On ne devrait jamais cesser de s'émerveiller, ou de s'inquiéter,
de ce que notre époque trouve parfaitement légitime que
quelqu'un soit artiste sans être peintre, ou écrivain, ou musicien,
ou sculpteur, ou cinéaste... La modernité aurait-elle inventé l'art
en général ?
Ne serait-ce pas plutôt que tout au long de la modernité la
formule «Ceci est de l'art», appliquée à une chose quelconque,
aura été de préférence à toute autre, par exemple «Ceci est
beau», la phrase par laquelle se sera exprimé le jugement
esthétique en général ?
Voici donc une pissotière. Elle a été choisie toute faite un
certain jour de 1917 par un dénommé Marcel Duchamp. Elle fit
son succès d'artiste, d'anti-artiste ou d'anartiste et inspira, pour
le meilleur et pour le pire, la moitié des artistes après lui. On
a dit à son propos : «Ceci est de l'art.» Ce livre le redit. L'ayant
redit, il trouve à sa portée quelques éléments de réponse aux
questions de la modernité.
A la question théorique «Qu'est-ce que l'art ?», la première
partie répond de biais et en retard : L'art était un nom propre.
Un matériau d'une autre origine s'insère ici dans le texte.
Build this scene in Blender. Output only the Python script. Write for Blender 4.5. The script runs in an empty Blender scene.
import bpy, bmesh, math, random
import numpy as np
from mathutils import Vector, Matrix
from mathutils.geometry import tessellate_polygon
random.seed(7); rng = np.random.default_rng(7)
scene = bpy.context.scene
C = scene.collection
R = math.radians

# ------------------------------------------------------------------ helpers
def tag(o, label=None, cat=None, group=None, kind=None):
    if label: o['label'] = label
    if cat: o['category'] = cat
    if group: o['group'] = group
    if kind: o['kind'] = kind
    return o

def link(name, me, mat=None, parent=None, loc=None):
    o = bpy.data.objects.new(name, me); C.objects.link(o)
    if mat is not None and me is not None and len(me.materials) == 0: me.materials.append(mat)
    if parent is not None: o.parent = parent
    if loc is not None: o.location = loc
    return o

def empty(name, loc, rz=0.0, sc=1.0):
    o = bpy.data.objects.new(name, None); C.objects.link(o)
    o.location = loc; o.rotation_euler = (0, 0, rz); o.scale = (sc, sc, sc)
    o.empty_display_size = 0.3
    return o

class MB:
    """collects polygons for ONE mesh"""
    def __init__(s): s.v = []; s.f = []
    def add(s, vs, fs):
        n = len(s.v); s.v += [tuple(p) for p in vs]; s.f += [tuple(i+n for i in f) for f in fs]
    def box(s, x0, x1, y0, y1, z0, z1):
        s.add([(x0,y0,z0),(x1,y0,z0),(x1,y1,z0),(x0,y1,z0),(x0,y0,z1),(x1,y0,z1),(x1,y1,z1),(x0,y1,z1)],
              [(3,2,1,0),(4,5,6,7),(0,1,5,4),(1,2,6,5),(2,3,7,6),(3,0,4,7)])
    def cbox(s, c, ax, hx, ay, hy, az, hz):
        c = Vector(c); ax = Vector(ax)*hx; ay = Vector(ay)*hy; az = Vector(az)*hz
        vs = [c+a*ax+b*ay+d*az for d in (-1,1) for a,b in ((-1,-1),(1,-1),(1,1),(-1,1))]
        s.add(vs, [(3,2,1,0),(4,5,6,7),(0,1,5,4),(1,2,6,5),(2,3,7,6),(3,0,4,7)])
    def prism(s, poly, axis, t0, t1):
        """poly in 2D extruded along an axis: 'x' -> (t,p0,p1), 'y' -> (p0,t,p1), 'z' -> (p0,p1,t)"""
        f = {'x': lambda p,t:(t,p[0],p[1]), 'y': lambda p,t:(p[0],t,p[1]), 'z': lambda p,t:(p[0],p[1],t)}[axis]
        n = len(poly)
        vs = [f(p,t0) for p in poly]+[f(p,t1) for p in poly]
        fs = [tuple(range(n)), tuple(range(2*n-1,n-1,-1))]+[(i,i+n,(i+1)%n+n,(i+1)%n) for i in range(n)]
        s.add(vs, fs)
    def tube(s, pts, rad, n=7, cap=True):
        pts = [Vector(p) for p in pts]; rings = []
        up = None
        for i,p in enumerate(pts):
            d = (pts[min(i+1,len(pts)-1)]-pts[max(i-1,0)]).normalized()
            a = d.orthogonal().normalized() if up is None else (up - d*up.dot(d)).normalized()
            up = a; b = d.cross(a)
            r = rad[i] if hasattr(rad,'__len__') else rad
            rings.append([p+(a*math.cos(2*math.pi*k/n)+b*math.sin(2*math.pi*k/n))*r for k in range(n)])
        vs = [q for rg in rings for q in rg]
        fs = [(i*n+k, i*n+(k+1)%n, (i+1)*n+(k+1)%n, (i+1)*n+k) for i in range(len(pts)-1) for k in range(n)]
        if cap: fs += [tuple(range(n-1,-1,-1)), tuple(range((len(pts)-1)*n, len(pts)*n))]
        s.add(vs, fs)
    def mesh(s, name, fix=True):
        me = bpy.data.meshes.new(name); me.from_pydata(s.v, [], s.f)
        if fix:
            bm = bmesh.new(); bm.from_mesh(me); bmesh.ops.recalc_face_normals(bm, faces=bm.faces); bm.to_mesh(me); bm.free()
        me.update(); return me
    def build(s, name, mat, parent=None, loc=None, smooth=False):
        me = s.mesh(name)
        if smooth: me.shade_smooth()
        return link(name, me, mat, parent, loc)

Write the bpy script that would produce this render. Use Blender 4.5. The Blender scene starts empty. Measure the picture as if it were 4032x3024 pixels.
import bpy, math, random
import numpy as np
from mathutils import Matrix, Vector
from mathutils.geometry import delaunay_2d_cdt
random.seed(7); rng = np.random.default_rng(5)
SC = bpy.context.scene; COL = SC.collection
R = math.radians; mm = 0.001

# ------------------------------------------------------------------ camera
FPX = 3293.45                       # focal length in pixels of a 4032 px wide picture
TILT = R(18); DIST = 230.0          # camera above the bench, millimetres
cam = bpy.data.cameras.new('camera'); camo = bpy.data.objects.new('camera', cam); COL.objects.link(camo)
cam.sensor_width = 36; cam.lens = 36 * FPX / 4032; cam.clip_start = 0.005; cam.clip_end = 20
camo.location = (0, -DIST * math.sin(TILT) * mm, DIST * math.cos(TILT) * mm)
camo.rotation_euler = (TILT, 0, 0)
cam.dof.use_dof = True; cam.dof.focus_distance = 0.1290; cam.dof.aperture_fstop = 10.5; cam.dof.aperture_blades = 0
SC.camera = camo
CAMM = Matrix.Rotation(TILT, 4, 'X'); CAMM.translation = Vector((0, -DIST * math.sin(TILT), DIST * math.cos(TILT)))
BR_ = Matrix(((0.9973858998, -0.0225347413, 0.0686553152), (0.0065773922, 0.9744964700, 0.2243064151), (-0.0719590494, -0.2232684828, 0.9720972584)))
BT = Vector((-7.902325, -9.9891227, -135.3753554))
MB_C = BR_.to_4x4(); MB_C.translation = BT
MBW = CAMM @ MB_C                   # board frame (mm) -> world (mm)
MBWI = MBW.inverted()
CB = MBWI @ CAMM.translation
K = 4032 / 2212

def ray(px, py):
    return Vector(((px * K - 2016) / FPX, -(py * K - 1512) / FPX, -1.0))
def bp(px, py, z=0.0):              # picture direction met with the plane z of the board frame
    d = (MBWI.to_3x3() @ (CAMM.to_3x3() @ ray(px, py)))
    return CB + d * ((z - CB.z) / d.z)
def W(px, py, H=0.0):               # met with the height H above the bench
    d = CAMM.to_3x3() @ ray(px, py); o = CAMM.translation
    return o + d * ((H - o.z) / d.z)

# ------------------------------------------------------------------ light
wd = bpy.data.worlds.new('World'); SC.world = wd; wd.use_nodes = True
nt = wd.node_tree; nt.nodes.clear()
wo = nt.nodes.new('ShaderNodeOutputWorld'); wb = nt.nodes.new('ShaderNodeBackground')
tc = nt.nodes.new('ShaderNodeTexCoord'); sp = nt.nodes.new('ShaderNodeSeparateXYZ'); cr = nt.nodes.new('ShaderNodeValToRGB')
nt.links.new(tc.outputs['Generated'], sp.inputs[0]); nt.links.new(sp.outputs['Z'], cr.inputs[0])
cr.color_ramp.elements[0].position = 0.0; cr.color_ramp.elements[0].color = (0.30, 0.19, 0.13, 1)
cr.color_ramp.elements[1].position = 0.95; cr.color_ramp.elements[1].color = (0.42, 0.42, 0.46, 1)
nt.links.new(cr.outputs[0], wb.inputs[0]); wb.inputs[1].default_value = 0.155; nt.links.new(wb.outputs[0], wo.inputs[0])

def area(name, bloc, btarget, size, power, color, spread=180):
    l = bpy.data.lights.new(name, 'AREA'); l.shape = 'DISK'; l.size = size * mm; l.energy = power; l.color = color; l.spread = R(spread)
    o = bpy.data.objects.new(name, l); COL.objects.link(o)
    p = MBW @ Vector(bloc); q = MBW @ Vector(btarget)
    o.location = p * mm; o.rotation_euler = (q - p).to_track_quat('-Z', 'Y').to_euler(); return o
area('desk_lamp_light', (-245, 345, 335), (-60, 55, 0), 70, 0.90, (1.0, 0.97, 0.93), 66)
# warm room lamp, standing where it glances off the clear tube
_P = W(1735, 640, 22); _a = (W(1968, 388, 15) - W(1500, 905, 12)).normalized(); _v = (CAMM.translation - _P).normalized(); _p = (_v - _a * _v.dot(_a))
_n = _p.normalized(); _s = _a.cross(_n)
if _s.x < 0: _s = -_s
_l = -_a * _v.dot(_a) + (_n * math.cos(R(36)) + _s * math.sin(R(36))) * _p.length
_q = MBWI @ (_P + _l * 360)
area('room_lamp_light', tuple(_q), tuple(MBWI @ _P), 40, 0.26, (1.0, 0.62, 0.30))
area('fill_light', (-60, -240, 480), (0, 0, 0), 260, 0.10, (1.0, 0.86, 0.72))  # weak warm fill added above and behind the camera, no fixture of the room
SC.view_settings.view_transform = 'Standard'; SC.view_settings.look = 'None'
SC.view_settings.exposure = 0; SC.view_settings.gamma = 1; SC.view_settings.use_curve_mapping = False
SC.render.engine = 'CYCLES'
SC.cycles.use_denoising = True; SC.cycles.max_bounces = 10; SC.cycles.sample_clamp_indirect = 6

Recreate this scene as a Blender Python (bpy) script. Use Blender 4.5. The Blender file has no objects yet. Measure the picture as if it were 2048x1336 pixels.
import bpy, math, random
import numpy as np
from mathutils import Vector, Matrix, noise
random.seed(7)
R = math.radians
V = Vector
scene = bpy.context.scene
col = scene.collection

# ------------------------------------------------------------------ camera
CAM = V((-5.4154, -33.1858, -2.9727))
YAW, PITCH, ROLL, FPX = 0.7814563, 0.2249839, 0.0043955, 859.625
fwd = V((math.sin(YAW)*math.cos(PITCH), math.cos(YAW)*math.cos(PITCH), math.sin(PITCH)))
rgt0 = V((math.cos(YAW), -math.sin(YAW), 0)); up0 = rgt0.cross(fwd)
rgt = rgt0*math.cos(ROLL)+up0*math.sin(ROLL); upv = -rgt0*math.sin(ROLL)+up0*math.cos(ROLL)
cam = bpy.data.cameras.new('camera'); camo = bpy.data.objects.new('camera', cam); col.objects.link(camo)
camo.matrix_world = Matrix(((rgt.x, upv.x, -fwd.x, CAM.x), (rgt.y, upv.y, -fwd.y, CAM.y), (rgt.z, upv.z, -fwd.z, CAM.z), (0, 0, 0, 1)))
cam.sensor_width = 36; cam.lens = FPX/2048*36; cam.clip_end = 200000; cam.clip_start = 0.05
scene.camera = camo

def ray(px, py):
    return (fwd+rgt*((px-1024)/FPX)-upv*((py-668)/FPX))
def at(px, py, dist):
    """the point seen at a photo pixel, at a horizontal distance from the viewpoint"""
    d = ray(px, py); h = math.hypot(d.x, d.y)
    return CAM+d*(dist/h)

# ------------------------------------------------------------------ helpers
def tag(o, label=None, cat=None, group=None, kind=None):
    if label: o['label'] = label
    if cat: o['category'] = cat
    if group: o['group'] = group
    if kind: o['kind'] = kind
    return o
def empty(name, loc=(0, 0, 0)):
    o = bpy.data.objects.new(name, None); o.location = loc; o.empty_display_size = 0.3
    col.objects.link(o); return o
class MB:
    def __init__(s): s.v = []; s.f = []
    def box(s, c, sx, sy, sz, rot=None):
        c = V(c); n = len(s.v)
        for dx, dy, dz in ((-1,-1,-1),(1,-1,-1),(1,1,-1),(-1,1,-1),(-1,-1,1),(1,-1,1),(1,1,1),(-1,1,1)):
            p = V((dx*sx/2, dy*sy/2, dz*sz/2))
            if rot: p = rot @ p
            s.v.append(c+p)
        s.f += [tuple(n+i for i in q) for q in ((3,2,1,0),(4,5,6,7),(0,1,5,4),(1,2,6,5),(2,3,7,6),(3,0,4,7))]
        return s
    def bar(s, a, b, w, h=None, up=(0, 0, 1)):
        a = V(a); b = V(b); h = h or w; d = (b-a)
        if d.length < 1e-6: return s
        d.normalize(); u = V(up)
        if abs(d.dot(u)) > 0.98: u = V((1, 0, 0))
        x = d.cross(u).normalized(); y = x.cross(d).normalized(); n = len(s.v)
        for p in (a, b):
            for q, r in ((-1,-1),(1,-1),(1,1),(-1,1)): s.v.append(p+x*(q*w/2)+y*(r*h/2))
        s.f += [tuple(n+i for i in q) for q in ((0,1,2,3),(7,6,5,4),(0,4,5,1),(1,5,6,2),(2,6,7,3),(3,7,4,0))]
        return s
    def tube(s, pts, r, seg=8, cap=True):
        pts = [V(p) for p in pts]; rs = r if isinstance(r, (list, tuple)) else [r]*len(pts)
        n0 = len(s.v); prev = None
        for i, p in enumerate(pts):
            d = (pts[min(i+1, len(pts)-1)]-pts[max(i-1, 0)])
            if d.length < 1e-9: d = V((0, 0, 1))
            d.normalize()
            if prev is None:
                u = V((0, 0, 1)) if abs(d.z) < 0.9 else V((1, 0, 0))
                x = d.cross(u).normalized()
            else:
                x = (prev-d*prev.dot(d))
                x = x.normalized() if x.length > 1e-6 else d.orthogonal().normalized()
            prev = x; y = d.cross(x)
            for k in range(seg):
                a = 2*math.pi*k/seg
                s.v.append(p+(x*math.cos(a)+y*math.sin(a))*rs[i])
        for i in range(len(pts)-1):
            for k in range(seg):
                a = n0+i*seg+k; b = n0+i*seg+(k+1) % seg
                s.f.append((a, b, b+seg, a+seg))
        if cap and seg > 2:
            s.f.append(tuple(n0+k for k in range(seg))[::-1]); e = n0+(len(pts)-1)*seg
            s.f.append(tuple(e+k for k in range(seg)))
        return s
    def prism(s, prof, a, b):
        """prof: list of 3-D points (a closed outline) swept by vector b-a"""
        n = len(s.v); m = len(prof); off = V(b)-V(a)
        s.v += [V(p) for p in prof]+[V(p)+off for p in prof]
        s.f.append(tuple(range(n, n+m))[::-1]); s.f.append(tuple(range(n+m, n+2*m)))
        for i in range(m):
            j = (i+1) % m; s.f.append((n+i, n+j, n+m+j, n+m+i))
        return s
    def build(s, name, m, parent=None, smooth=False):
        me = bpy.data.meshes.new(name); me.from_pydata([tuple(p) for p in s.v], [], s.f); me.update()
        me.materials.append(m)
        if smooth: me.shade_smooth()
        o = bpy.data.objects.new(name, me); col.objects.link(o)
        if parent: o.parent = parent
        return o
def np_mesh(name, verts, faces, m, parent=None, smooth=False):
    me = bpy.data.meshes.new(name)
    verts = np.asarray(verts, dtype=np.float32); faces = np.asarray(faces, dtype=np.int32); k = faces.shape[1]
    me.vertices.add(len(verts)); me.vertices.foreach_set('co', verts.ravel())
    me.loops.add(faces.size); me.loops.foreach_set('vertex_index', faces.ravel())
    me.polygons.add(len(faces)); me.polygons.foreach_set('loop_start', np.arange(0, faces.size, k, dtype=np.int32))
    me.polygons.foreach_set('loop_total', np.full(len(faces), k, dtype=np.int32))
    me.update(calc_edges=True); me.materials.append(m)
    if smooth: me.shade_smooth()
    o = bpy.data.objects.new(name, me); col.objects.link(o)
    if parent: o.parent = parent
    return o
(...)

A la question critique «Quelle esthétique pour la modernité ?»,
la seconde partie répond de face et au présent : Kant (d')après
Duchamp. A la question éthique «Que faire, et que ce soit de
l'art ?», la troisième partie ne répond pas, mais reprend sur le
fil de l'histoire l'impératif moderne : «Fais n'importe quoi.» La
carte dont ce livre esquisse le contour pointillé est celle d'une
époque qui demande à être périodisée - tâche paradoxale,
ironique sans doute et rien moins qu'académique - pour éviter
qu'elle ne touche à sa fin prématurée.